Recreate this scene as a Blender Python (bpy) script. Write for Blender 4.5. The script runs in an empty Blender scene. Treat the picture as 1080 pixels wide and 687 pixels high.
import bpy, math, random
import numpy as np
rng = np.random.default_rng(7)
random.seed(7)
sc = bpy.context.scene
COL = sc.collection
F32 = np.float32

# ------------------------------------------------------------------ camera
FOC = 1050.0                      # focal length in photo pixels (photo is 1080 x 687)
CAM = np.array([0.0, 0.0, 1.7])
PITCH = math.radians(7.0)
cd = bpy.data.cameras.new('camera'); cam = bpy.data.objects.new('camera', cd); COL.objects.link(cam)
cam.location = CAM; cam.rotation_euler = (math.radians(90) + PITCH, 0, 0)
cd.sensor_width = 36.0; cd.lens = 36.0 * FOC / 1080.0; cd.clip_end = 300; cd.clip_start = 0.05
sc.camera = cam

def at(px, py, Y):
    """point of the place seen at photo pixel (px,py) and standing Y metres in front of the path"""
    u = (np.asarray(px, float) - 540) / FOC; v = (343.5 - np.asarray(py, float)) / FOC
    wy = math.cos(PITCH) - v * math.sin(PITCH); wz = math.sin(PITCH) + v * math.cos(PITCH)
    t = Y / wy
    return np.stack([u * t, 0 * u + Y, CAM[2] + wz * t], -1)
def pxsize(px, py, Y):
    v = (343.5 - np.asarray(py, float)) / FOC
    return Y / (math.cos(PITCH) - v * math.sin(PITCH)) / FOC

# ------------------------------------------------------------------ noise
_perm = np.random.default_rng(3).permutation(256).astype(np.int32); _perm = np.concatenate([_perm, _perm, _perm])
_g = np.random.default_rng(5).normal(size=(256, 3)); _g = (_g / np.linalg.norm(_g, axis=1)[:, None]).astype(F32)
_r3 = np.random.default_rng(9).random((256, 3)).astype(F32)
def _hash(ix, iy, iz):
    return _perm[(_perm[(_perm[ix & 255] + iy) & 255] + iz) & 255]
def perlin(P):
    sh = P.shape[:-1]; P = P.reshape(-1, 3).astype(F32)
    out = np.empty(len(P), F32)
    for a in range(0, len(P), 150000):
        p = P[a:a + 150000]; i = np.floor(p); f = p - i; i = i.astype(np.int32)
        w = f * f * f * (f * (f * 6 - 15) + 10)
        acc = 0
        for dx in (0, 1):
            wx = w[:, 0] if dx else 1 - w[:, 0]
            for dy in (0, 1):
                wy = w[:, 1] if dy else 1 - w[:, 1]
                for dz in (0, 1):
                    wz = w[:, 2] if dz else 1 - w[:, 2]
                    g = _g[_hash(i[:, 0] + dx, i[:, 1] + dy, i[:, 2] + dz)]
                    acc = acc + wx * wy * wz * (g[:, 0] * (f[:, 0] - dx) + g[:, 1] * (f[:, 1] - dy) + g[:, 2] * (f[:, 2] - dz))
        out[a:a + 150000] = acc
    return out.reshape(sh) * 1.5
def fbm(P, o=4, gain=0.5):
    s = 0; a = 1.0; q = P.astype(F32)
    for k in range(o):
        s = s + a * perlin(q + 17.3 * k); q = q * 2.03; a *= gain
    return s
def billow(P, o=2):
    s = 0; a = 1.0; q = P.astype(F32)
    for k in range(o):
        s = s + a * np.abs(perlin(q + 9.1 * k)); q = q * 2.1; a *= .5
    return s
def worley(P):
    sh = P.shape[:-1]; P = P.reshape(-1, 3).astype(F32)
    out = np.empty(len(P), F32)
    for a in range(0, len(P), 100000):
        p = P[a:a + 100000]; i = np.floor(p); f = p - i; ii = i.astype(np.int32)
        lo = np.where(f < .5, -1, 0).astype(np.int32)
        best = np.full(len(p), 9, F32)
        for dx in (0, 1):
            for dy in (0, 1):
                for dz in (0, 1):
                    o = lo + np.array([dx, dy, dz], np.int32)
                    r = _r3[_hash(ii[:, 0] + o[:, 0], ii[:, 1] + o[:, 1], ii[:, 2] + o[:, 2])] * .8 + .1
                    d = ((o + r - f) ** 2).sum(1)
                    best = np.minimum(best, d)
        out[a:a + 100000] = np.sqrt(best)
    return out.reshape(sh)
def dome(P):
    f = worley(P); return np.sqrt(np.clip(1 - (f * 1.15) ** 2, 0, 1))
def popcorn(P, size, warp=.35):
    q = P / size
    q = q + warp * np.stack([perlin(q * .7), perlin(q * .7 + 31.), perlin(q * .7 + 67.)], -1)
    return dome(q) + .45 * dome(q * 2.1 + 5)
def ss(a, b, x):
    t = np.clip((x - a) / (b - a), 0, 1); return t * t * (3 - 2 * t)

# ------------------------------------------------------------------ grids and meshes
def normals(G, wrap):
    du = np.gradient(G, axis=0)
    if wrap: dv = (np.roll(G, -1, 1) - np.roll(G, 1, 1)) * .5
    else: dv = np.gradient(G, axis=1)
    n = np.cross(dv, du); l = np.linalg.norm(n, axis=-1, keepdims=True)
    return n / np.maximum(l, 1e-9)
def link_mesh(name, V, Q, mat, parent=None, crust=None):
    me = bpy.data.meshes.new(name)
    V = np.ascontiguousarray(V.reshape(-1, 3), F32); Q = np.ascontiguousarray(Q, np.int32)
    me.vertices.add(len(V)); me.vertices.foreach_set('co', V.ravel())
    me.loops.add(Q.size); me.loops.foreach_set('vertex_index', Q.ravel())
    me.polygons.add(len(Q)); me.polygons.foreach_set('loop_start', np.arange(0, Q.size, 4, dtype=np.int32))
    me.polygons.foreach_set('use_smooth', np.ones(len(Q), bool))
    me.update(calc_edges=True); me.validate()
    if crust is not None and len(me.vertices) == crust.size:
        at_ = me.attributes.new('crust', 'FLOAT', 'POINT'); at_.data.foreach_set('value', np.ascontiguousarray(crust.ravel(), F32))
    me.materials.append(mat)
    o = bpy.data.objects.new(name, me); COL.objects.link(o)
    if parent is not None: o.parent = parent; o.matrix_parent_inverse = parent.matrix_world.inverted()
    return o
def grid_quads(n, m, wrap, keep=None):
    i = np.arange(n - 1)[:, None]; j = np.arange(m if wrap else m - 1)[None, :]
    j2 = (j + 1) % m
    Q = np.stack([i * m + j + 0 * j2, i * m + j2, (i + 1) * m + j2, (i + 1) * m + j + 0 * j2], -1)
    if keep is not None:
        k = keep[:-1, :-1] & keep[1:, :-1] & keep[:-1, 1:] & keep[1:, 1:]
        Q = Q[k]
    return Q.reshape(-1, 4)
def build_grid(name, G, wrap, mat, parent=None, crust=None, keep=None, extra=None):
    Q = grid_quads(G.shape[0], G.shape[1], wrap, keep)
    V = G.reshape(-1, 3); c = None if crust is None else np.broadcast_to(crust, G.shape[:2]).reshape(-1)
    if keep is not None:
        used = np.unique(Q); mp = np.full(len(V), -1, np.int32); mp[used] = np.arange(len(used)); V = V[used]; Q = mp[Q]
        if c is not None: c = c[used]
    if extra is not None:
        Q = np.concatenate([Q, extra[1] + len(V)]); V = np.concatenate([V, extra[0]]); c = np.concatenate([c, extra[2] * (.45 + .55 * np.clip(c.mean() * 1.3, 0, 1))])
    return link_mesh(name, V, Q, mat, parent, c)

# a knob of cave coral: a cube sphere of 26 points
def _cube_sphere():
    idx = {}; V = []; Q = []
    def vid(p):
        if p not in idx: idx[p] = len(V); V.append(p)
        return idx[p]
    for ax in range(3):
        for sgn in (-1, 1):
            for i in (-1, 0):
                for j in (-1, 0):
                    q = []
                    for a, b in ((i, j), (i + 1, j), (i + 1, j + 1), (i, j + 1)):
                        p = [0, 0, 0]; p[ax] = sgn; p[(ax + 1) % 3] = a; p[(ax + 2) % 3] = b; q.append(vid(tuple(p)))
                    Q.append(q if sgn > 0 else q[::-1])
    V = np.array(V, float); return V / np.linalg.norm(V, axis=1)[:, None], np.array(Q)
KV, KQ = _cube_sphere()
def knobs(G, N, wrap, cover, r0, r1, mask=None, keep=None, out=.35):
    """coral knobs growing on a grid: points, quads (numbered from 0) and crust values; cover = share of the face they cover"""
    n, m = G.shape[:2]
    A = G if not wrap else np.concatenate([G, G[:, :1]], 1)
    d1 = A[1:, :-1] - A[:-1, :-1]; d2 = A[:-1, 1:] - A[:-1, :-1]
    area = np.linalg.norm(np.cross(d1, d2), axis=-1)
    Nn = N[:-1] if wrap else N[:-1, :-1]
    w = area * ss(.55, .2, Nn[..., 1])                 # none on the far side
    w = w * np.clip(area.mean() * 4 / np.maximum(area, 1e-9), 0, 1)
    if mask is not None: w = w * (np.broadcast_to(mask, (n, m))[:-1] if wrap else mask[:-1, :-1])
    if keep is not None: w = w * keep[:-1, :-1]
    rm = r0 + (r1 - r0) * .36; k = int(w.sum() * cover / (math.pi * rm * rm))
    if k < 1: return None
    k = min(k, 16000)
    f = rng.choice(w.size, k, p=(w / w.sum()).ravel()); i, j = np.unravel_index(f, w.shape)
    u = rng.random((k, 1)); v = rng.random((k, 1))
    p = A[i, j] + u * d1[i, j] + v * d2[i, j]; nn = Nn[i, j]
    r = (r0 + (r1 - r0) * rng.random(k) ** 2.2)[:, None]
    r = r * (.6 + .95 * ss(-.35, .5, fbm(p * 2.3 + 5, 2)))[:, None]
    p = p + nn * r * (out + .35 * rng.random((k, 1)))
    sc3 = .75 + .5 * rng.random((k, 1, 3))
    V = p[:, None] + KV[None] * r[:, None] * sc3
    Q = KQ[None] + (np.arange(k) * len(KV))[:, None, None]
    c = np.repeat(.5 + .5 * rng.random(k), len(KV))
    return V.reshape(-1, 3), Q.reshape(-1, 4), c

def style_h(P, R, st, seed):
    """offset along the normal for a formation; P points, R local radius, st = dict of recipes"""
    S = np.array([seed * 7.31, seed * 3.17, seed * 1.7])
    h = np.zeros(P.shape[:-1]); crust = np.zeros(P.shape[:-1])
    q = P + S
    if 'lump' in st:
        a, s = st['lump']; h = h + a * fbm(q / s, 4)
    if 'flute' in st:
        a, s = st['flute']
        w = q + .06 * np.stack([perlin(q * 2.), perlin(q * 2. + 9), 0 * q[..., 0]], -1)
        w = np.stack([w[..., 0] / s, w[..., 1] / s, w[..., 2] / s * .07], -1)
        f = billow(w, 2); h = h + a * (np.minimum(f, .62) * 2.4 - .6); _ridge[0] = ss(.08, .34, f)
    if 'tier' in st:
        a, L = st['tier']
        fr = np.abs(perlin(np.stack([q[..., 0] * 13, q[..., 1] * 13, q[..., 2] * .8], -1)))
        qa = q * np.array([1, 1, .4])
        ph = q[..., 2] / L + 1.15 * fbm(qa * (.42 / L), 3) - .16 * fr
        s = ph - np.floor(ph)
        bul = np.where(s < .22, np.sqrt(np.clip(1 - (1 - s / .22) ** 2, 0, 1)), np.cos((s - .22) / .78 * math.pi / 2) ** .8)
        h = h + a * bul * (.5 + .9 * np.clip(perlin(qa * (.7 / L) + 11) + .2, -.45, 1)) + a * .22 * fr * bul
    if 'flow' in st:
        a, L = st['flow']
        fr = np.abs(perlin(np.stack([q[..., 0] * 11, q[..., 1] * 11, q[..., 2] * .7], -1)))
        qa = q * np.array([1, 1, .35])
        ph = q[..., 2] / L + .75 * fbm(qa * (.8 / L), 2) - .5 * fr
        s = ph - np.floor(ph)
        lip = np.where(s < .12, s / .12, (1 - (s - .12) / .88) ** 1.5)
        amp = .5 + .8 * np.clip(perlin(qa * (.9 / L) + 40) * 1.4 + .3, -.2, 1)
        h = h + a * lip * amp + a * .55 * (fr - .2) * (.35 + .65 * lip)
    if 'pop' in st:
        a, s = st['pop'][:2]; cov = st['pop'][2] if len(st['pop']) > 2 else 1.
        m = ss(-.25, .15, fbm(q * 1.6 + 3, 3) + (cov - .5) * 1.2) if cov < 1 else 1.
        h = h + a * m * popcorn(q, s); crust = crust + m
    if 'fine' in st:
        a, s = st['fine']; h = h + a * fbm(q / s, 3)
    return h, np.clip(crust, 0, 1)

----

:: Prompt ::
Include the first line, the line containing "sc.camera = cam", and every line between them, copied exactly from the material above; output no other line.

:: Solved problem ::
Recreate this scene as a Blender Python (bpy) script. Write for Blender 4.5. The script runs in an empty Blender scene. Treat the picture as 1080 pixels wide and 687 pixels high.
import bpy, math, random
import numpy as np
rng = np.random.default_rng(7)
random.seed(7)
sc = bpy.context.scene
COL = sc.collection
F32 = np.float32

# ------------------------------------------------------------------ camera
FOC = 1050.0                      # focal length in photo pixels (photo is 1080 x 687)
CAM = np.array([0.0, 0.0, 1.7])
PITCH = math.radians(7.0)
cd = bpy.data.cameras.new('camera'); cam = bpy.data.objects.new('camera', cd); COL.objects.link(cam)
cam.location = CAM; cam.rotation_euler = (math.radians(90) + PITCH, 0, 0)
cd.sensor_width = 36.0; cd.lens = 36.0 * FOC / 1080.0; cd.clip_end = 300; cd.clip_start = 0.05
sc.camera = cam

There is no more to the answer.